Glück, das geteilt wird: die hermetische Welt des Songwriters Calvin Russel

Calvin Russell personifiziert den Outlaw schlechthin. Texas wurde in den letzten Jahren immer häufiger gegen die rollende Heimat des Tournee-Busses, quer durch Europa, getauscht. In den wenigen freien Tagen, die nicht mit Gigs, Interviews und anderen Promotion-Aktivitäten besetzt sind, versucht er in seinem Amsterdamer Apartment, neue Energie zu tanken. Russell lebt das vermarktete Image eines Keith Richards in einer jeden Sekunde: Jack Daniels verkommt bei ihm nicht zum Zierat der Werbung – er wird getrunken.

Der Album-Titel „Songs From The Fourth World“ steht Russell ins markante Gesicht geschrieben. „Natürlich ist die Dritte Welt bedrückend – aber doch meilenweit von Texas entfernt. Die vierte Welt findet ausschließlich in deinem Kopf statt, in einsamen Hotelzimmern, wenn du von Selbstzweifeln zerfressen wirst. Und die Angst, das alles nur diesem verdammten Hotelzimmer in die Schuhe zu schieben. Die Legitimation ist der Tour-Stress, das Trinken mit den falschen Leuten und eben dieses immergleiche Hotelzimmer. Der Affe in meinem Kopf ist ja schon beinahe verliebt in mich“, fügt er lachend hinzu.

Calvin Russells Anspruch an sich selbst ist enorm. Daß er einige der besten Rock-Songs der letzten Jahre geschrieben hat, mag er so nicht glauben – doch seine ersten beiden Solo-Alben sind der hörbare Beweis.

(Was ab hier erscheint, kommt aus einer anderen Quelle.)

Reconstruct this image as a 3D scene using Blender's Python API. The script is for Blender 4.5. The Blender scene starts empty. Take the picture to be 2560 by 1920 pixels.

Russell weiß, daß man mit dem, womit man lebt, letztendlich nie richtig umgehen kann – egal wie groß der Wunsch, wie übermächtig der Gedanke ist. „Frauen, Alkohol, Fatalismen ich kann nur sagen, daß ich damit nicht leben kann. Aber ohne das will ich auch nicht leben. Selbst wenn ich es wirklich könnte!“

Das klingt wie ein typischer Russell-Song, weil es ein typischer Russell-Song ist. Seine Freundschaft zu Townes Van Zandt hat zusätzliche Furchen in sein Gesicht gezogen – ein Gesicht, das nur aus solchen besteht. Keith Richards ist dagegen der reinste Kinderpopo. Calvins Freundschaft ist gelebte Wahrheit: Besorgnis und Betroffenheit sind von Verzweiflung über Van Zandts Schicksal durchsetzt Niemals aber hat Russell Angst vor einem ähnlichen Schicksal. Daß sein Leben in seinen Händen liegt, kann er sich an den Fingern abzählen.

Daß der Erfolg sich indes nicht so recht einstellen will, zumindest hierzulande, ist kaum begreiflich. Jeder Anhänger würde seinen heiligen Schrein darauf verwetten, daß dieser Typ mehr als nur Insider-Ruhm verdient hätte. In Frankreich verkaufen seine Alben immerhin 150 000 Stück. Kaum jemand räumt bei Konzerten dort derartig ab – ob im Publikum die „Angels“ oder Studenten stehen. Sogar Musikjournalisten reihen sich da nahtlos ein. Nun hat Calvin endlich auch hier einen Betreuer gefunden, der das mag, was andere nur als lästigen Job empfinden.

In den seltenen Momenten, in denen Russell lacht, ahnt man, was Glück bedeutet, das geteilt wird. Nicht das Geld ist unglücklich nur die, die damit in Berührung kommen.